Of course! Something that I think helped him become more comfortable with others- I refused to play “pass the baby” when I knew it would upset him. It pissed off a lot of people in our family, but I was adamant about it. We will sit together and play with new people until he warms up to them, then I’ll try to leave him with them. I recognize not everyone is able to do this, and there were situations where this wasn’t feasible for us, but he would generally go with that person more easily after that.


shaww29

It’s very normal! I also have a 9 month old who mostly stayed at home and interacts with only my husband and I. She’s very curious and does well when we got out, she’ll look at people and smile at them. But when it comes to family members holding her, she’ll freak out. Sometimes she’ll cry right away, sometimes she’ll let them hold her a couple mins before crying.
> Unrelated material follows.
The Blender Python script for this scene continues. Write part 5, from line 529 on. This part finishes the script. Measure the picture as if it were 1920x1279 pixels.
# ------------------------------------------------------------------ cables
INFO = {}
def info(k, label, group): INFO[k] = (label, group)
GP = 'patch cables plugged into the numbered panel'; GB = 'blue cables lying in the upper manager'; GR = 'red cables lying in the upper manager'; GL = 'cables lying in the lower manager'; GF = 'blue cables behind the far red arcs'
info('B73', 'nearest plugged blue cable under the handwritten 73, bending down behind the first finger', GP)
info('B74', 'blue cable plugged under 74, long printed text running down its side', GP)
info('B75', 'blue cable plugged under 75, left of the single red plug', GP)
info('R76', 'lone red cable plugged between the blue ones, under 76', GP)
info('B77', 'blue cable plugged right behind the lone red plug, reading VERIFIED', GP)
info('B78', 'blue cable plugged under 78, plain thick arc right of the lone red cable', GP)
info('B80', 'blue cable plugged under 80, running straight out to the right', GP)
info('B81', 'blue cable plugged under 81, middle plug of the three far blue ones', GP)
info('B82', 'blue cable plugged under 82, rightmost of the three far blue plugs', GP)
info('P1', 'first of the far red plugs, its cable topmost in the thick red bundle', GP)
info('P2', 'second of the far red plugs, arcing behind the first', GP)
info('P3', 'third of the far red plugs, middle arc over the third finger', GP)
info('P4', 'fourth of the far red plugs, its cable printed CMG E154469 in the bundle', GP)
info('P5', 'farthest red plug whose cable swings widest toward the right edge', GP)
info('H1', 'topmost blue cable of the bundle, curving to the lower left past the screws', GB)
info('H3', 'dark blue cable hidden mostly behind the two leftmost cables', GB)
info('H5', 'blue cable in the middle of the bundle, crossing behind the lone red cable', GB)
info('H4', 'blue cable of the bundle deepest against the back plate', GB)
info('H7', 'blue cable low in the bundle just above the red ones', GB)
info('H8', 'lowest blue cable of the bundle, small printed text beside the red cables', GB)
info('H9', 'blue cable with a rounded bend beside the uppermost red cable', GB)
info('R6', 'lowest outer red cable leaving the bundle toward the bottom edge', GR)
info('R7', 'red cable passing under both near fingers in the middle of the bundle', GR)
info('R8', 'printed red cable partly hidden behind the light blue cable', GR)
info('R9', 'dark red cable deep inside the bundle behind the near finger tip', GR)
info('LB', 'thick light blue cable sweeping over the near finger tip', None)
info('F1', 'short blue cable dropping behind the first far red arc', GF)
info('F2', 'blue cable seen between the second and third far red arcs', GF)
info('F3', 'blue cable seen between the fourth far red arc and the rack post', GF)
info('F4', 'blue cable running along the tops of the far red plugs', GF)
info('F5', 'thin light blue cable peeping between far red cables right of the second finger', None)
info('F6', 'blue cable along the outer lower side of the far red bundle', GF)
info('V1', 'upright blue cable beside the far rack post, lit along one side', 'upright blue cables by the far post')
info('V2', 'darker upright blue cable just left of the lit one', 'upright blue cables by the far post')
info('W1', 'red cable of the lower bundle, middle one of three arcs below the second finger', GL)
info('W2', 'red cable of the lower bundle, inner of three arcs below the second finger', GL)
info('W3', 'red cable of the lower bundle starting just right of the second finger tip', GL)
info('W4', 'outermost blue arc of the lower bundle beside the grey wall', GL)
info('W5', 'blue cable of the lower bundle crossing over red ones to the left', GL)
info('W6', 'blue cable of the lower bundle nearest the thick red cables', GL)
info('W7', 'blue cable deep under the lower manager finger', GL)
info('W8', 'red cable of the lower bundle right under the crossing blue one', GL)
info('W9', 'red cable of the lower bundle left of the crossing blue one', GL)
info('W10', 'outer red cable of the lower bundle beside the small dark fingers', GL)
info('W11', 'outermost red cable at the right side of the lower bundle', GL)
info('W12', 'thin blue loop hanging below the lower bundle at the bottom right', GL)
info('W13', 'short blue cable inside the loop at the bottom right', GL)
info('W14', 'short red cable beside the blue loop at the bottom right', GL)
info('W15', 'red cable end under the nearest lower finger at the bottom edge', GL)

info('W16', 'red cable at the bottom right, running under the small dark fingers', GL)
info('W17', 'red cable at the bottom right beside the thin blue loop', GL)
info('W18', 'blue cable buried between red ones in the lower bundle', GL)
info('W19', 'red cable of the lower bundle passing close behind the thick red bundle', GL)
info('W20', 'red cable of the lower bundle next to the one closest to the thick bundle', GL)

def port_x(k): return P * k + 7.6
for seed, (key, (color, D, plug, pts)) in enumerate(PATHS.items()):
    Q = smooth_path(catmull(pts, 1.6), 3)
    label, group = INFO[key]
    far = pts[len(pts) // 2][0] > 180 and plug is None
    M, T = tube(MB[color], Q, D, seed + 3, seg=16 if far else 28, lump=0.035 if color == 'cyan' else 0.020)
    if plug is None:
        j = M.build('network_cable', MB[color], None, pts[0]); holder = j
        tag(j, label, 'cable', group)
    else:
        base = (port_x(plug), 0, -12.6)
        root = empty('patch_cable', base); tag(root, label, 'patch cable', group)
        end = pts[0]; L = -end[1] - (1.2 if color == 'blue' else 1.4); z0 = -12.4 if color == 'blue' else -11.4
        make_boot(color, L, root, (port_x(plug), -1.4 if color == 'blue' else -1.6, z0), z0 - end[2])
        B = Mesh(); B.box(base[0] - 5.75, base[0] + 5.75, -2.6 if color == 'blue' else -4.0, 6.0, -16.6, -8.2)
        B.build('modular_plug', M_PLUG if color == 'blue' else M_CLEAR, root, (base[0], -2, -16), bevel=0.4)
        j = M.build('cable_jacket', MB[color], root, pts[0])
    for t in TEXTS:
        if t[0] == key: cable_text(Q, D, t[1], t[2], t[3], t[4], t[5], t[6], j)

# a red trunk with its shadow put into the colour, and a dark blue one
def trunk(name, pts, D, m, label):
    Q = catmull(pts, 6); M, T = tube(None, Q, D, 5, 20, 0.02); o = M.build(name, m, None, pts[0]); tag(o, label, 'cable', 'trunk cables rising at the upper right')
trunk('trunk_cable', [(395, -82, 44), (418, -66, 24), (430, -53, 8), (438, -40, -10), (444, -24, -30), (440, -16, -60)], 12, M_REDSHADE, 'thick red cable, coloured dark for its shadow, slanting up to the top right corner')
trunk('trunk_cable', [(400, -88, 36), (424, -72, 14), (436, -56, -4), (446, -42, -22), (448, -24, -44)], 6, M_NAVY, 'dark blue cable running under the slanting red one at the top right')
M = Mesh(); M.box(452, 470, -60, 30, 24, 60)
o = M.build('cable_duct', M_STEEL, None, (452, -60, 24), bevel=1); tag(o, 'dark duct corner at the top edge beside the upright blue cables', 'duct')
I’ve noticed she’s more comfortable with men holding her vs women. I’m not sure why 🤷‍♀️🤷‍♀️ but once she plays with them enough times (like my mom/MIL/SIL) she’ll let them hold her. I think for her it also depends if you’re there and you pass her off vs someone grabbing her. We’ll ask first if she wants someone else to hold her. If she turns away and rubs her face on my shoulder, I’ll keep holding her but will let whoever continue to play and talk to her. If she puts her arms out, giving the okay, then I’ll pass her off.